Siegfried Kaden
Galerie Schedle & Arpagaus
The accent of this exhibition lies on the Tagebuchblätter (Diary pages), drawings from 1971–83. They are accompanied by a number of small-format paintings from the early ’80s and by gouaches and painted graphics from 1985. While at first sight this selection may seem disparate, it soon turns out to be quite a meaningful presentation; almost peripherally, it characterizes Siegfried Kaden’s artistic sensibility in all its unruliness.
Kaden is an artist who, although working chiefly with traditional pictorial means, can scarcely be pigeonholed. He comes off as a sort of picture generator, whose output is essentially determined by the given work situation. Kaden seems moved by a highly spontaneous, almost obsessional impetus, whose origin is to be found in the realm of personal experience. His quest to express what concerns him on a private, existential level blends with a palpable skepticism about the very possibility of communicating. These doubts are revealed by the almost anarchistic quality of the draftsmanship and in the artist’s choice of simple materials. Kaden prefers to paint on found surfaces, such as wall paper, and he uses industrial house paints. He does his drawings with any sort of pencils and ballpoint pens, usually on cheap paper that shows the greasy traces of life. In so doing, he participates in a consumerist esthetic of poverty or ugliness, an esthetic from which he also wishes to remain aloof.
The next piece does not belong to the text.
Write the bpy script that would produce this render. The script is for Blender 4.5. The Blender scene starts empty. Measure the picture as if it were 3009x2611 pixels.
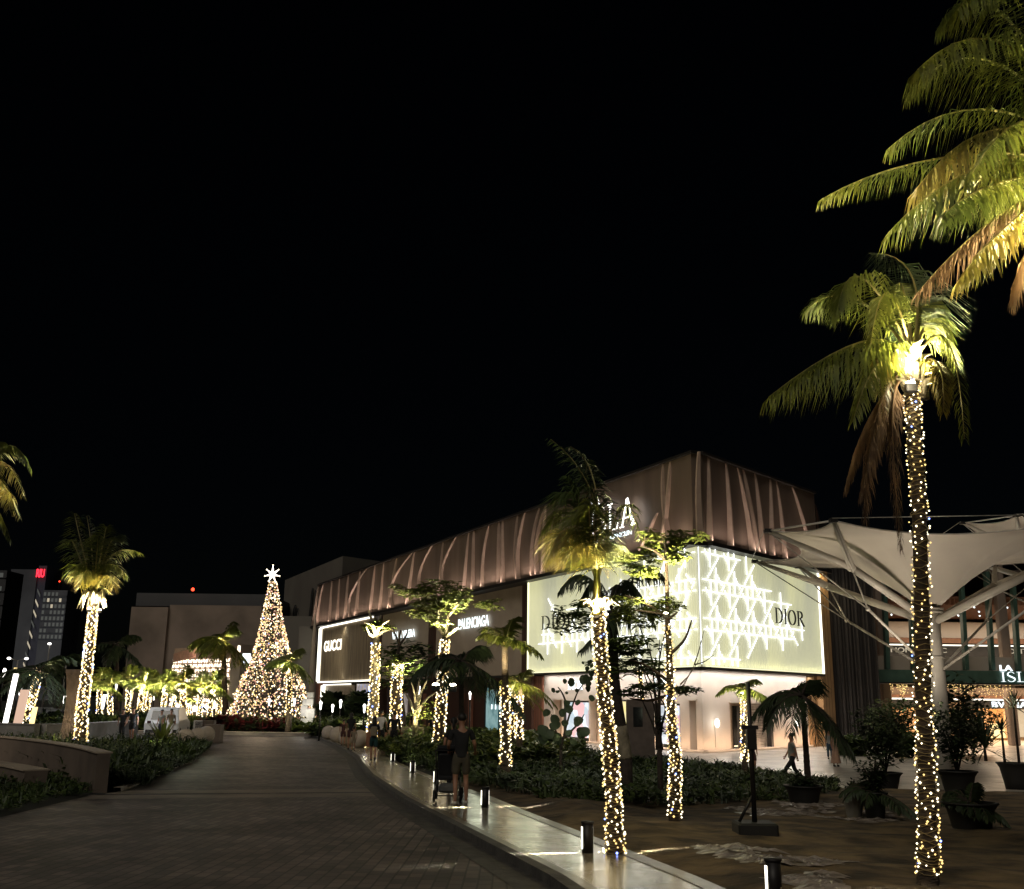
import bpy, bmesh, math, random
from mathutils import Vector, Matrix, Quaternion, noise
R = math.radians
random.seed(7)
rnd = random.random
def ru(a, b): return a + (b - a) * random.random()
sc = bpy.context.scene
col = sc.collection

# ------------------------------------------------------------------ camera
CAMH, FPX, TH, RO, S = 1.7, 3020.0, R(13.95), R(0.7), 3009 / 2065
cam = bpy.data.cameras.new('camera'); co = bpy.data.objects.new('camera', cam); col.objects.link(co)
cam.sensor_fit = 'HORIZONTAL'; cam.angle = 2 * math.atan(1504.5 / FPX); cam.clip_start = 0.1; cam.clip_end = 6000
co.matrix_world = Matrix.Translation((0, 0, CAMH)) @ Matrix.Rotation(R(90) + TH, 4, 'X') @ Matrix.Rotation(RO, 4, 'Z')
sc.camera = co
# ------------------------------------------------------------------ world, sun, exposure
w = bpy.data.worlds.new('World'); sc.world = w; w.use_nodes = True
nt = w.node_tree; bg = nt.nodes['Background']
sky = nt.nodes.new('ShaderNodeTexSky'); sky.sky_type = 'NISHITA'; sky.sun_disc = False
sky.sun_elevation = R(35); sky.sun_rotation = R(200)
nt.links.new(sky.outputs[0], bg.inputs[0]); bg.inputs[1].default_value = 0.0002
sun = bpy.data.lights.new('night_ambient', 'SUN'); sun.energy = 0.68; sun.angle = R(30); sun.color = (1.0, 0.92, 0.80)
so = bpy.data.objects.new('night_ambient', sun); col.objects.link(so)
so.rotation_euler = (R(52), 0, R(-22))
sc.view_settings.view_transform = 'Standard'; sc.view_settings.look = 'None'
sc.view_settings.exposure = 0.0; sc.view_settings.gamma = 1.0
sc.render.engine = 'CYCLES'
sc.cycles.use_denoising = True
sc.cycles.max_bounces = 5; sc.cycles.diffuse_bounces = 2; sc.cycles.glossy_bounces = 2
sc.cycles.transmission_bounces = 2; sc.cycles.transparent_max_bounces = 6
sc.cycles.sample_clamp_indirect = 3.0; sc.cycles.caustics_reflective = False; sc.cycles.caustics_refractive = False

# ------------------------------------------------------------------ placing helpers
_f = Vector((0, math.cos(TH), math.sin(TH))); _r0 = Vector((1, 0, 0)); _u0 = Vector((0, -math.sin(TH), math.cos(TH)))
_r = _r0 * math.cos(RO) + _u0 * math.sin(RO); _u = _u0 * math.cos(RO) - _r0 * math.sin(RO)
CAM = Vector((0, 0, CAMH))
def ray(x, y): return _f + _r * ((x * S - 1504.5) / FPX) + _u * ((1305.5 - y * S) / FPX)
def at(x, y, Y):
    d = ray(x, y); return CAM + d * (Y / d.y)
def interp(tab, y):
    if y <= tab[0][0]: return tab[0][1]
    for (a, b), (c, d) in zip(tab, tab[1:]):
        if y <= c: return b + (d - b) * (y - a) / (c - a)
    return tab[-1][1]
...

An essential part of the fascination exerted by these works is the tension between Kaden’s demand for honesty and the nature of his technical skill. In a sense, he materializes his skepticism in the objectivity of the artwork. This set of problems—typical of many European artists in Kaden’s generation—may find depressing utterance, but usually it is put forth with a kind of inscrutable humor, one that makes the frail, artistic construction totter. An ominous and obsessional component is no doubt present, but it is always challenged and reduced to a grotesque.
This approach can be observed quite clearly in Hannibal, 1988, a book published in connection with the current show. The work is a facsimile edition of the drawing pad on which Kaden, during the summer of 1978, recorded the adventures of a hare named Hannibal. The associative tale-telling is maintained and articulated in a narrative structure that ultimately makes the story’s breaks and digressions all the more visible and obvious. The episodes of Hannibal’s life keep gaining independence, erupting into the sheer delight of drawing. Kaden thoroughly plumbs a pictorial idea, exaggerating its content so that the image almost evaporates. Like the Tagebuchblätter, the book leads us into Kaden’s continually erupting vocabulary.
Translated from the German by Joachim Neugroschel.